The Archaeology of the Royal Navy

On 28 April 2018 Bournemouth University held their third maritime archaeology conference, with the theme: the archaeology of the Royal Navy. Alistair Byford-Bates and Danielle Wilkinson of the Wessex Archaeology Coastal & Marine team from Salisbury attended. With Danielle recently joining the team as a Project Manager, it was a chance for her to meet maritime archaeologists from Bournemouth University, with whom Wessex Archaeology worked on the Swash Channel wreck. The conference provided a fantastic opportunity to find out more about some of the latest ideas and developments in the archaeology of the Royal Navy. 

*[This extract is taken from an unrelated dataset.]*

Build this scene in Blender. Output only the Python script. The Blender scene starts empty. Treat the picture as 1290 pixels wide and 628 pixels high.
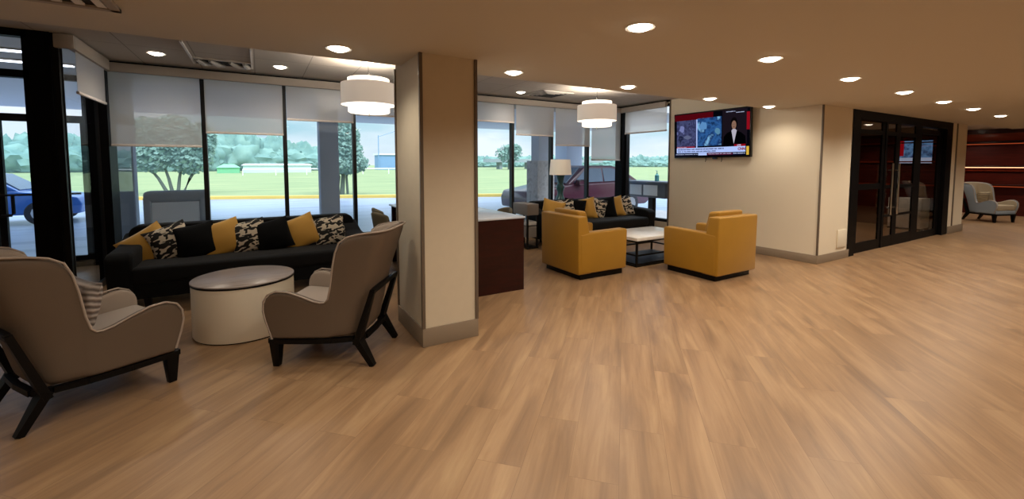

Talks covered a wide variety of issues, including the currently limited archaeological knowledge we have of the medieval English navies, the history of the Mary Rose, the Sound of Mull wrecks, on which our own Graham Scott worked on the Cromwellian Warship, the Swan, wrecked off Duart Castle, and even appeared on the cover of the monograph. We look forward to the report next year on the Dartmouth site. Dave Parham, Associate Professor at Bournemouth University, gave an update on the Alderney Elizabethan shipwreck and Brian Lavery presented on ‘The French Influence on British Shipbuilding − a Reappraisal’. Dan Pascoe looked at ‘Working the Guns of the Royal Navy 1665−1758’. It was fascinating to hear a Danish perspective from Tine Karlsen on the recovery of over 4000 items from the wrecks of the 2nd Rate HMS St George and the 3rd Rate HMS Defence lost on Christmas Day 1811 on the Danish coast and now housed in a purpose-built museum. The final talk of the day was by Jeremy Michell of the National Maritime Museum on ‘Erebus and Terror: Excavating the Archives and the Arctic’. His talk showed the importance of using both archaeological research and the documentary records to understand the modifications carried out to the two former bomb ships. An amusing aside was the withdrawal of ‘Mutiny on the Bounty’ from the ship’s library before they left London.

Overall, it was a successful and well received event, with the opportunity to network and discuss a wide range of topics with leading archaeologists, divers, other organisations and authors.